Your goal
Render the following material again verbatim, leaving nothing out.

Data supplied

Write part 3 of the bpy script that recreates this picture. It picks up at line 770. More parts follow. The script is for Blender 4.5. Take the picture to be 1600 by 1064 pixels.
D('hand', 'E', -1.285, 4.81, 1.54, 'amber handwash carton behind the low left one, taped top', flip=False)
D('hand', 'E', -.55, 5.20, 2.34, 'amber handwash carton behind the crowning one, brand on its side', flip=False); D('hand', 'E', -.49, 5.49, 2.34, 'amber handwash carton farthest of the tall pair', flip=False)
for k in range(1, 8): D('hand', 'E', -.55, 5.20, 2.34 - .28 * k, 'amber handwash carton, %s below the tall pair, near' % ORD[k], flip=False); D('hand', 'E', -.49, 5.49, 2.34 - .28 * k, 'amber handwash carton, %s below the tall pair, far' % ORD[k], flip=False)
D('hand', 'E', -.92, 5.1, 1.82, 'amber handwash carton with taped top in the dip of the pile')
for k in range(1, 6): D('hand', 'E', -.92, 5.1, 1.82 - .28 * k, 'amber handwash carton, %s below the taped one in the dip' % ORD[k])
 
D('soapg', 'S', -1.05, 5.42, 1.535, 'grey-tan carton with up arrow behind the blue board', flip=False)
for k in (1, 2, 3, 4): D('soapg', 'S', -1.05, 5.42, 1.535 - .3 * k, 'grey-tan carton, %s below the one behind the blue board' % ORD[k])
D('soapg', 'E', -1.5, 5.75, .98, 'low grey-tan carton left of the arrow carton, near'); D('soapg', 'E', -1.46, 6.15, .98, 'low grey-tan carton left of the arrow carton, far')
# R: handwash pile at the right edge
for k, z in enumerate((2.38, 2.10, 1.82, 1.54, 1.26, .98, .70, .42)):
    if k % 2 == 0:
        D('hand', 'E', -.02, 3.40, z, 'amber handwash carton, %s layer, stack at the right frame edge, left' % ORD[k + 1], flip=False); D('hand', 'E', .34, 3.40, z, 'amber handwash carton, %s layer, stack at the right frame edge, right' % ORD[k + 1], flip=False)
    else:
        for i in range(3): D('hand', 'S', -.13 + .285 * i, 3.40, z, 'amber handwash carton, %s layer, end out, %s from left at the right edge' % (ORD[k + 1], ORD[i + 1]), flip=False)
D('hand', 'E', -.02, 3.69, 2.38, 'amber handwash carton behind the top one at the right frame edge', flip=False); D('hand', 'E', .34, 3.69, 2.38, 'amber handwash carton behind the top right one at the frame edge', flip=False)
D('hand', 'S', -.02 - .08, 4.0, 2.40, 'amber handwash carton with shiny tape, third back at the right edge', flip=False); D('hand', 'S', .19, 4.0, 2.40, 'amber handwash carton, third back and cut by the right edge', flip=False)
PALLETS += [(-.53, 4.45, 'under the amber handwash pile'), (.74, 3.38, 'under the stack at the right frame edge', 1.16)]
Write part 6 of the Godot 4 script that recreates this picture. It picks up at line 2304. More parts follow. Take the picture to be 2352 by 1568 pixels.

Task response
Write part 3 of the bpy script that recreates this picture. It picks up at line 770. More parts follow. The script is for Blender 4.5. Take the picture to be 1600 by 1064 pixels.
D('hand', 'E', -1.285, 4.81, 1.54, 'amber handwash carton behind the low left one, taped top', flip=False)
D('hand', 'E', -.55, 5.20, 2.34, 'amber handwash carton behind the crowning one, brand on its side', flip=False); D('hand', 'E', -.49, 5.49, 2.34, 'amber handwash carton farthest of the tall pair', flip=False)
for k in range(1, 8): D('hand', 'E', -.55, 5.20, 2.34 - .28 * k, 'amber handwash carton, %s below the tall pair, near' % ORD[k], flip=False); D('hand', 'E', -.49, 5.49, 2.34 - .28 * k, 'amber handwash carton, %s below the tall pair, far' % ORD[k], flip=False)
D('hand', 'E', -.92, 5.1, 1.82, 'amber handwash carton with taped top in the dip of the pile')
for k in range(1, 6): D('hand', 'E', -.92, 5.1, 1.82 - .28 * k, 'amber handwash carton, %s below the taped one in the dip' % ORD[k])
 
D('soapg', 'S', -1.05, 5.42, 1.535, 'grey-tan carton with up arrow behind the blue board', flip=False)
for k in (1, 2, 3, 4): D('soapg', 'S', -1.05, 5.42, 1.535 - .3 * k, 'grey-tan carton, %s below the one behind the blue board' % ORD[k])
D('soapg', 'E', -1.5, 5.75, .98, 'low grey-tan carton left of the arrow carton, near'); D('soapg', 'E', -1.46, 6.15, .98, 'low grey-tan carton left of the arrow carton, far')
# R: handwash pile at the right edge
for k, z in enumerate((2.38, 2.10, 1.82, 1.54, 1.26, .98, .70, .42)):
    if k % 2 == 0:
        D('hand', 'E', -.02, 3.40, z, 'amber handwash carton, %s layer, stack at the right frame edge, left' % ORD[k + 1], flip=False); D('hand', 'E', .34, 3.40, z, 'amber handwash carton, %s layer, stack at the right frame edge, right' % ORD[k + 1], flip=False)
    else:
        for i in range(3): D('hand', 'S', -.13 + .285 * i, 3.40, z, 'amber handwash carton, %s layer, end out, %s from left at the right edge' % (ORD[k + 1], ORD[i + 1]), flip=False)
D('hand', 'E', -.02, 3.69, 2.38, 'amber handwash carton behind the top one at the right frame edge', flip=False); D('hand', 'E', .34, 3.69, 2.38, 'amber handwash carton behind the top right one at the frame edge', flip=False)
D('hand', 'S', -.02 - .08, 4.0, 2.40, 'amber handwash carton with shiny tape, third back at the right edge', flip=False); D('hand', 'S', .19, 4.0, 2.40, 'amber handwash carton, third back and cut by the right edge', flip=False)
PALLETS += [(-.53, 4.45, 'under the amber handwash pile'), (.74, 3.38, 'under the stack at the right frame edge', 1.16)]
Write part 6 of the Godot 4 script that recreates this picture. It picks up at line 2304. More parts follow. Take the picture to be 2352 by 1568 pixels.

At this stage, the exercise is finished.